# [TASK TO CARRY OUT]
Give back exactly the lines from the beginning of the listing below to the line holding "mb = MB(); mb.tube([(bxb", both ends included; the pictures stay out.

# [SUPPLIED DATA]
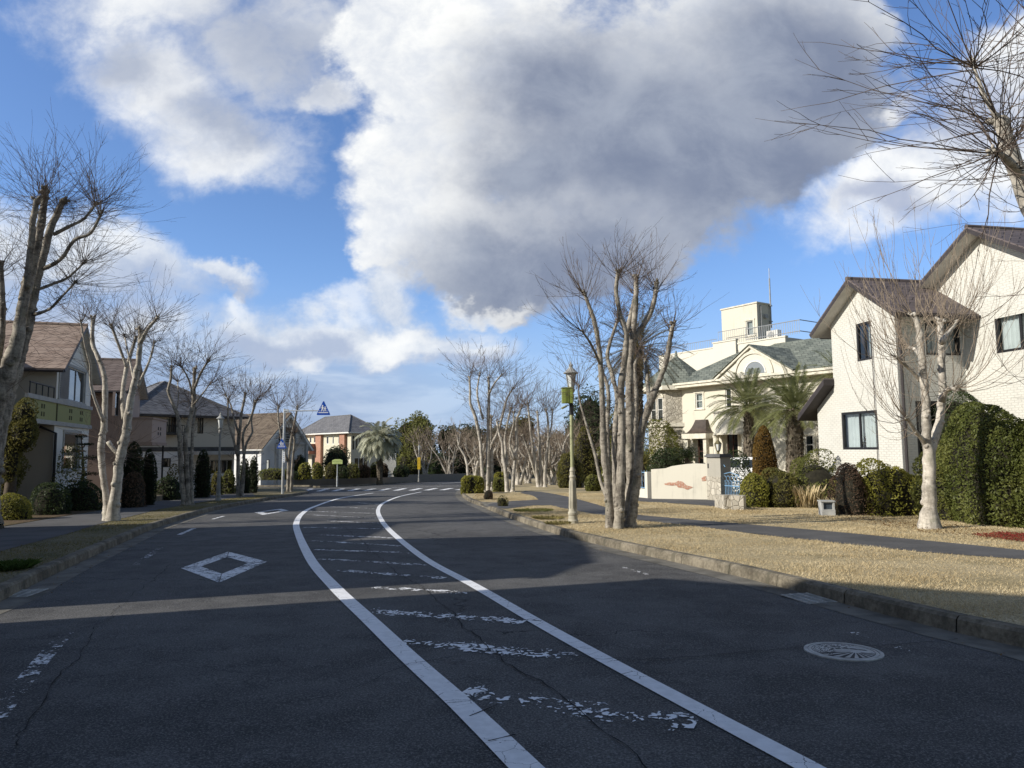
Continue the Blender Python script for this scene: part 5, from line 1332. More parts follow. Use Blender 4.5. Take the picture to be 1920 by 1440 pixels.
mb = MB(); mb.box(bxa - 0.05, H2y - 0.05, bzt + 0.002, bxb + 0.05, 0.5, bzt + 0.09); mb.box(bxa - 0.05, H2y - 0.05, bzb - 0.16, bxb + 0.05, 0.55, bzb - 0.003); mb.build('balcony_coping', M_pink, bb_)
mb = MB(); cx_ = (bxa + bxb) / 2
for i in (-0.28, 0.28):
    for j in (-0.12, 0.14): mb.box(cx_ + i - 0.09, H2y - 0.012, (bzt + bzb) / 2 + j - 0.08, cx_ + i + 0.09, H2y - 0.002, (bzt + bzb) / 2 + j + 0.08)
mb.build('balcony_openings', M_dark, bb_)
mb = MB(); wall(mb, (xw + 0.01, 0.6), (bxb, 0.6), -1, bzt + 1.4, [(0.5, 0.0, 1.0, 1.9)]); wall(mb, (bxb, 0.6), (bxb, 7), -1, bzt + 1.4); mb.build('rear_wing_wall', M_pink, H.t)
mb = MB(); mb.slab([(xw + .01, 0.2, bzt + 1.38), (bxb + 0.3, 0.2, bzt + 1.38), (bxb + 0.3, 7, bzt + 2.6), (xw + .01, 7, bzt + 2.6)], (0, 0, 0.14)); mb.build('rear_wing_roof', M_roofgr, H.t)
mb = MB(); mb.tube([(bxb - 0.15, H2y + 0.1, -1), (bxb - 0.15, H2y + 0.1, bzb - 0.16)], 0.05, 6); mb.build('downpipe', M_black, H.t)

# 3: beige house with a grey hipped roof
oL = P(238, 900, 44.5); H = House('grey_hip_house', 'beige two-storey house with a wide grey hipped roof beyond the rose house', 'house', (oL.x, oL.y), (0.65, 0.76))
xw = H.hit(441, 800)[0]; z_ev = H.hit(345, 779)[1]; z_ap = H.hit(312, 716, 'y', 3.2)[1]
ws = [H.rect(371, 783, 381, 813), H.rect(313, 781, 330, 812), H.rect(303, 859, 320, 876), H.rect(394, 862, 436, 888)]
zband = H.hit(380, 842)[1]
mb = MB(); wall(mb, (0, 0), (xw, 0), zband, z_ev, [ws[0], ws[1]]); wall(mb, (xw, 0), (xw, 7.5), -1.5, z_ev); wall(mb, (xw, 7.5), (0, 7.5), -1.5, z_ev); wall(mb, (0, 7.5), (0, 0), -1.5, z_ev); mb.build('upper_wall', M_beige, H.t)
mb = MB(); wall(mb, (0, 0), (xw, 0), -1.5, zband - 0.002, [ws[2], ws[3]]); mb.build('lower_wall', M_pale, H.t)
mb = MB(); mb.box(-0.03, -0.05, zband - 0.14, xw + 0.03, -0.003, zband + 0.14); mb.build('storey_band', simple('dark_band', (0.07, 0.065, 0.06), 0.7), H.t)
window(H, (0, 0), (xw, 0), ws[0], M_black, 1, 0, curtain=[(0.5, 0.97)]); window(H, (0, 0), (xw, 0), ws[1], M_black, 2, 1, curtain=[(0.02, 0.6)]); window(H, (0, 0), (xw, 0), ws[2], M_black, 2, 0); window(H, (0, 0), (xw, 0), ws[3], M_grey, 3, 0, name='carport_shutter')
hip_roof(H, 0, xw, 0, 7.5, z_ev, z_ap, 0.65, M_roofgr, hip=4.0, trim=simple('dark_eaves', (0.05, 0.045, 0.042), 0.6))
mb = MB(); mb.box(xw - 3.6, -2.2, H.hit(415, 852)[1], xw + 0.6, -0.055, H.hit(415, 846)[1]); mb.tube([(xw - 3.5, -2.1, -1), (xw - 3.5, -2.1, H.hit(415, 852)[1])], 0.05, 6); mb.tube([(xw + .5, -2.1, -1), (xw + .5, -2.1, H.hit(415, 852)[1])], 0.05, 6); mb.build('carport_roof', M_grey, H.t)
mb = MB(); x1_, x2_ = ws[1][0] - 0.2, ws[1][2] + 0.2; zb1 = ws[1][1]; mb.box(x1_, -0.75, zb1 - 0.12, x2_, -0.003, zb1 - 0.03)
for z in (zb1 + 0.05, zb1 + 0.5): mb.tube([(x1_, -0.02, z), (x1_, -0.72, z), (x2_, -0.72, z), (x2_, -0.02, z)], 0.025, 5)
for k in range(9): mb.tube([(x1_ + (x2_ - x1_) * k / 8, -0.72, zb1), (x1_ + (x2_ - x1_) * k / 8, -0.72, zb1 + 0.5)], 0.018, 4)
mb.build('window_balcony', M_black, H.t)

# 4: white house with steep brown roof, beyond the side street
ap = P(539, 775, 72); d4 = Vector((0.45, 0.893, 0)); 
H = House('steep_roof_house', 'white house with a steep speckled brown roof and a tall gable behind the sign tree', 'house', (ap.x, ap.y), (d4.x, d4.y))
za = H.hit(539, 776)[1]; xl, xr = -3.35, 3.0; ze4 = za - 3.25
g1 = H.rect(549, 862, 556, 886); g2 = H.rect(500, 862, 505, 886); g3 = H.rect(515, 862, 521, 886)
mb = MB(); wall(mb, (xl, 0), (xr, 0), -1.5, ze4, [(q[0] - xl, q[1], q[2] - xl, min(q[3], ze4 - .05)) for q in (g1, g2, g3)], top=[(0, ze4), (xr - xl, ze4), (-xl, za - 0.05)])
wall(mb, (xr, 0), (xr, 9), -1.5, ze4); wall(mb, (xr, 9), (xl, 9), -1.5, ze4); wall(mb, (xl, 9), (xl, 0), -1.5, ze4); mb.build('wall', M_pale, H.t)
for q in (g1, g2, g3): window(H, (xl, 0), (xr, 0), (q[0] - xl, q[1], q[2] - xl, min(q[3], ze4 - .05)), M_black, 0, 0)
gable_roof(H, xl, xr, 0, 9, ze4, za, 'y', 0.35, 0.5, M_roofbrn, xm=0.0, fascia=M_white, th=0.22)
mb = MB(); mb.box(-1.5, -0.9, ze4 + 0.2, 1.7, -0.003, ze4 + 0.35)
for z in (ze4 + 0.5, ze4 + 0.75, ze4 + 1.0, ze4 + 1.2): mb.tube([(-1.5, -0.02, z), (-1.5, -0.88, z), (1.7, -0.88, z), (1.7, -0.02, z)], 0.03, 5)
for k in range(8): mb.tube([(-1.5 + k * 0.457, -0.88, ze4 + 0.35), (-1.5 + k * 0.457, -0.88, ze4 + 1.2)], 0.025, 4)
mb.build('balcony', M_grey, H.t)
mb = MB(); mb.box(-1.1, -0.02, ze4 + 0.36, 1.2, -0.004, ze4 + 1.9); mb.build('balcony_door', mat_glass('dark_glass'), H.t)
for k, x in enumerate((-2.1, 2.0)): part_box(H, 'wall_pillar', M_grey, (x - 0.14, -0.9, -1.5, x + 0.14, -0.6, ze4 + 0.2))

# 5: brick and cream house at the head of the street
oC = P(658, 850, 84.0); d5 = Vector((0.65, -0.76, 0))
H = House('brick_house', 'cream and red brick house with a grey hipped roof at the end of the street', 'house', (oC.x, oC.y), (d5.x, d5.y))
xl = H.hit(563, 850)[0]; yr = H.hit(705, 850, 'x', 0)[0]; yr = min(max(yr, 3.5), 8.0)
z_ev = H.hit(640, 811)[1]; z_ap = H.hit(620, 784, 'y', 3.6)[1]
f = [H.rect(580, 819, 584, 831), H.rect(588, 819, 592, 831), H.rect(612, 818, 616, 833), H.rect(623, 818, 626, 833), H.rect(634, 818, 638, 833), H.rect(584, 852, 603, 880), H.rect(630, 852, 640, 880)]
sd = [H.rect(661, 817, 664, 843, 'x'), H.rect(667, 817, 670, 843, 'x'), H.rect(673, 817, 676, 843, 'x'), H.rect(664, 858, 690, 880, 'x')]
M_cbrick = mat_brick('cream_siding', (0.60, 0.56, 0.44), (0.565, 0.525, 0.41), (0.50, 0.46, 0.36), 0.4, 0.2, 0.03)
M_ored = mat_brick('orange_brick', (0.33, 0.155, 0.10), (0.41, 0.21, 0.145), (0.40, 0.31, 0.25), 0.24, 0.085, 0.07)
mb = MB(); wall(mb, (xl, 0), (0, 0), -1.5, z_ev, [(q[0] - xl, q[1], q[2] - xl, q[3]) for q in f]); wall(mb, (0, 0), (0, yr), -1.5, z_ev, sd); wall(mb, (0, yr), (xl, yr), -1.5, z_ev); wall(mb, (xl, yr), (xl, 0), -1.5, z_ev); mb.build('wall', M_cbrick, H.t)
for q in f: window(H, (xl, 0), (0, 0), (q[0] - xl, q[1], q[2] - xl, q[3]), M_white, 0, 0, fw=0.09)
for q in sd: window(H, (0, 0), (0, yr), q, M_white if q is sd[3] else M_black, 2 if q is sd[3] else 0, 0, fw=0.06)
hip_roof(H, xl, 0, 0, yr, z_ev, z_ap, 0.7, M_roofgr, hip=4.2)
bx = [H.hit(x, 830)[0] for x in (561, 596, 606, 641, 650.5)]; zb5 = H.hit(600, 832)[1]
for q0, q1 in ((bx[1], bx[2]), (bx[3], bx[4])): part_box(H, 'brick_pier', M_ored, (q0, -0.35, -1.5, q1, -0.003, z_ev - 0.16))
mb = MB(); mb.box(bx[0] - 0.4, -1.2, H.hit(590, 851)[1], bx[1] - 0.01, -0.004, zb5); mb.box(bx[0] - 0.4, -1.2, -1.5, bx[0] + 0.6, -0.004, H.hit(590, 851)[1] - .003); mb.build('porch_brickwork', M_ored, H.t)

# ------------------------------------------------------------------ houses outside the picture on the left; their shadows fall across the road
def plain_house(name, label, O, a, length, depth, ze, zr, hip=None, h=KH):
    H = House(name, label, 'house', O, a, h)
    wins = [(1.2 + 2.6 * k, z, 2.6 + 2.6 * k, z + 1.3) for k in range(int(length / 2.7)) for z in (0.9, 3.5)]
    mb = MB(); wall(mb, (0, 0), (length, 0), -1, ze, wins); wall(mb, (length, 0), (length, depth), -1, ze); wall(mb, (length, depth), (0, depth), -1, ze); wall(mb, (0, depth), (0, 0), -1, ze)
    if hip is None:
        for x in (0, length): mb.face([(x, 0, ze), (x, depth, ze), (x, depth / 2, zr)])
    mb.build('wall', M_beige, H.t)
    for q in wins: window(H, (0, 0), (length, 0), q, M_alu, 1, 0)
    if hip is None: gable_roof(H, 0, length, 0, depth, ze, zr, 'x', 0.4, 0.0, M_roofgr)
    else: hip_roof(H, 0, length, 0, depth, ze, zr, 0.0, M_roofgr, hip=hip)
    return H
a1 = Vector((-0.48, 0.877, 0)); c1 = Vector((-9.86, 5.6, 0))
HA = plain_house('neighbour_house', 'beige house with a grey hipped roof standing left of the camera outside the view', c1 - a1 * 13, (a1.x, a1.y), 13, 5.8, 6.2, 9.5, hip=4.4, h=0.0)
HB = plain_house('neighbour_house', 'beige gabled house on the left outside the view, first one ahead of the camera', Vector((-10.3, 6.3, 0)), (0.0, 1.0), 4.9, 6.0, 6.0, 8.0, h=0.0)
HC = plain_house('neighbour_house', 'beige gabled house outside the view, next before the yellow-banded house', Vector((-13.7, 11.4, 0)), (-0.03, 0.9995), 4.2, 5.6, 5.4, 7.2, h=0.0)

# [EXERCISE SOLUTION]
Continue the Blender Python script for this scene: part 5, from line 1332. More parts follow. Use Blender 4.5. Take the picture to be 1920 by 1440 pixels.
mb = MB(); mb.box(bxa - 0.05, H2y - 0.05, bzt + 0.002, bxb + 0.05, 0.5, bzt + 0.09); mb.box(bxa - 0.05, H2y - 0.05, bzb - 0.16, bxb + 0.05, 0.55, bzb - 0.003); mb.build('balcony_coping', M_pink, bb_)
mb = MB(); cx_ = (bxa + bxb) / 2
for i in (-0.28, 0.28):
    for j in (-0.12, 0.14): mb.box(cx_ + i - 0.09, H2y - 0.012, (bzt + bzb) / 2 + j - 0.08, cx_ + i + 0.09, H2y - 0.002, (bzt + bzb) / 2 + j + 0.08)
mb.build('balcony_openings', M_dark, bb_)
mb = MB(); wall(mb, (xw + 0.01, 0.6), (bxb, 0.6), -1, bzt + 1.4, [(0.5, 0.0, 1.0, 1.9)]); wall(mb, (bxb, 0.6), (bxb, 7), -1, bzt + 1.4); mb.build('rear_wing_wall', M_pink, H.t)
mb = MB(); mb.slab([(xw + .01, 0.2, bzt + 1.38), (bxb + 0.3, 0.2, bzt + 1.38), (bxb + 0.3, 7, bzt + 2.6), (xw + .01, 7, bzt + 2.6)], (0, 0, 0.14)); mb.build('rear_wing_roof', M_roofgr, H.t)
mb = MB(); mb.tube([(bxb - 0.15, H2y + 0.1, -1), (bxb - 0.15, H2y + 0.1, bzb - 0.16)], 0.05, 6); mb.build('downpipe', M_black, H.t)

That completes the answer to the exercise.